Another of the stories in the Sunday Tribune was labeled, "Mapping the protests, plus a primer on the groups." What there was none of in that day's Tribune, and not much of on any day in any Chicago paper as the NATO summit approached, was a primer on NATO itself. The local professional society, the Chicago Headline Club, offers further evidence of where journalism's head is at. "Get Ready for NATO," the list of tips and resources posted on its website, has one focus—and it isn't global politics. It's telling Chicago reporters covering the summit how to survive it in one piece.

*Wear comfortable boots that you can run in . . .

*Don't go alone. Get someone to watch your back . . .

*As soon as you arrive, spot escape routes . . .

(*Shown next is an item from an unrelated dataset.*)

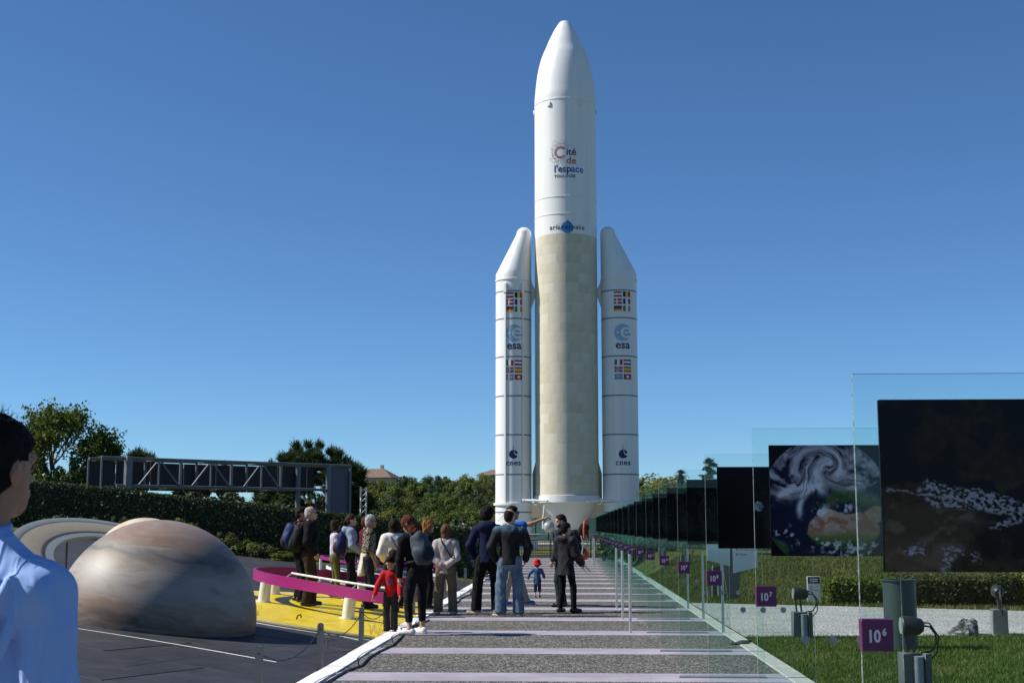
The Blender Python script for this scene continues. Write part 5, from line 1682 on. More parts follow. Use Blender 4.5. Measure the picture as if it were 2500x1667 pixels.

*Avoid horses. They bite and kick.

*Stand upwind from tear gas . . .

There's nothing wrong with safety tips. But this isn't 1968, and NATO's coming here to make changes in the world we live in 44 years later. One matter certain to be discussed inside McCormick Place this weekend is the new radar system NATO wants to deploy in Poland and Russia threatens to destroy. The public won't be getting the best imaginable journalism from reporters who know everything about avoiding tear gas and nothing about avoiding thermonuclear war. And a point of view any reporter with his ears open will hear championed on the streets of Chicago holds that NATO has served its purpose and is now stumbling into reckless wars (Libya) and provocations (the radar system) for want of a useful role. Can journalists bring any depth to such a charge if their tutoring is limited to avoiding flying glass and billy clubs?